Math Country



Math Country


The only man who never makes mistakes is the man who never does anything.

If someone asks, “What is the most effective teaching strategy for math?” the answer is simple: Allow children to make mistakes!

Learning something new without making mistakes is not only tricky but also unrealistic. As parents and educators, we must reassure children that making mistakes is a normal part of the learning journey. Understanding mistakes and making them work for you would also be helpful.

We must recognize that mistakes serve as valuable ‘feedback’ from children. We can identify areas that require additional attention and support by analyzing these mistakes. It’s crucial to distinguish between collateral mistakes (such as when 7th graders multiply 2 by 3 and get 5) and actual mistakes (when a student does not grasp the concept). Each mistake is a stepping stone towards understanding and mastery.

During our practice, we see many students who avoid making mistakes. They prefer to do nothing than to make a mistake. Most of the time, they know how to solve a problem but are not 100% sure this is the correct solution, and instead of trying to do something, they prefer to say, “I do not know,” and wait for the explanation.

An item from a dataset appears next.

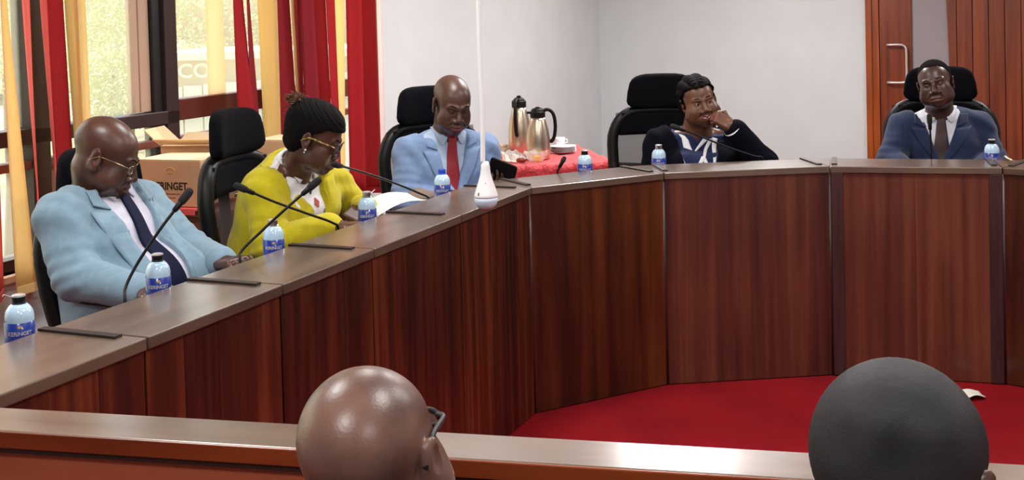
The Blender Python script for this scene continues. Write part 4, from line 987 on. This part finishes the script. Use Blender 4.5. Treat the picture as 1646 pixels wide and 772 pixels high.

We assure you that learning math is no different from learning another new concept. The theory is important, but it is worth nothing without practice. You cannot learn to tie shoelaces from the explanation; you must do it physically several times before understanding. It’s the same with math. To learn how to solve problems, we have to practice.

We think this behavior has two reasons: lack of motivation and self-confidence.

If we want to utilize effective teaching strategies for math, we should focus not on avoiding mistakes but fixing them and making them work for us.

Let’s delve into the issue of self-confidence, which we believe is a crucial factor contributing to weak motivation. Children lacking confidence in their abilities tend to shy away from challenges and learning opportunities. Building their self-confidence is essential to fostering a love for learning and a willingness to take risks.

We need to ensure that children understand that mistakes are typical while learning. Giving children a second chance is the easiest and fastest way to do it. Mark the problem where you see a mistake and ask to solve it again. If a child sees and fixes a mistake, you can say it is collateral and move on; if not, you must explain it again.

Children in an environment that embraces mistakes as part of learning feel liberated to explore different solutions independently without waiting for instructions. This fosters independent thinking and problem-solving skills, essential for their mental growth and development. Encouraging a mistake-friendly environment is a powerful tool in helping children become more confident and capable learners.